A ideologia da crise permanente só pode ter como resposta a luta permantente. Mas o que é a luta? É o processo de contestação organizado, duradourp e consistente daqueles que "sentem uma força a crescer-lhe nos dedos e uma raiva a nascer-lhe nos dentes" à medida que vão presenciando a injustiça tornar-se regra na sua vida.

Mesmo ferido e fraco, o que não se submete ao autoritarismo da injustiça, luta. Junta forças em todos os sectores, organiza o seu, mas não exclui à partida ninguém. As vitórias históricas dos estudantes só o serão se conseguirem mobilizar para as suas causas toda a população e se não ignorarem que hoje, mais do que nunca, as causas da população também são suas. A conjugação de esforços é o caminho.

Assim, os estudantes devem ter um papel activo na próxima Greve Geral convocada pelas duas centrais sindicais, evidenciando a sua solidariedade com a população em geral, mas também com os trabalhadores das suas faculdades. Uma primeira grande vitória foi a adesão da Associação Académica de Coimbra a esta greve geral na última Assembleia Magna, rompendo inclusive com as posições que tomara no passado. "Que cem academias adiram e que cem austeridades caiam ".

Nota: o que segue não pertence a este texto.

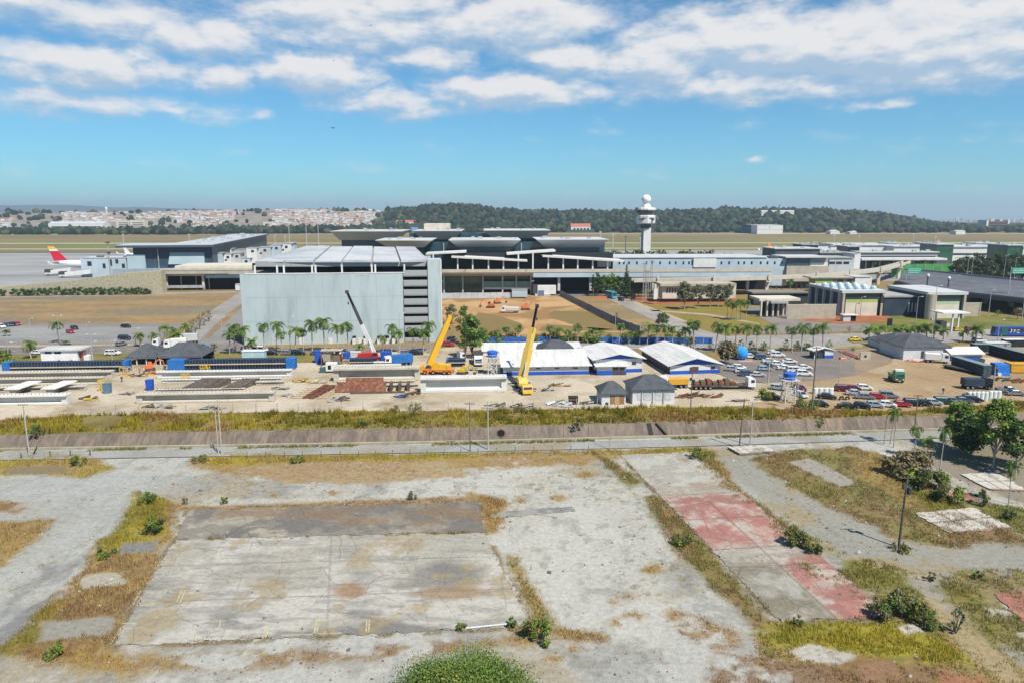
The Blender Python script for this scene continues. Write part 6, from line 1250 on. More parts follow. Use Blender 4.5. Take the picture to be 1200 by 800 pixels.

Nota: intervenção na última Assembleia Magna da AAC, excepto a parte final a itálico.

1 comentário:

  1. A palavra crise serve para todos se lambuzarem e cada dia mais sobrecarregarem os que lutaram e lutam por um curso, uma casa uma família.

    Dizem que os nossos jovens não têm ideais e que fogem às suas responsabilidades. Esquecem-se de lhes dizer que fomos nós gerações mais velhas que pagámos aos políticos os cursos que tem e que agora querem extinguir.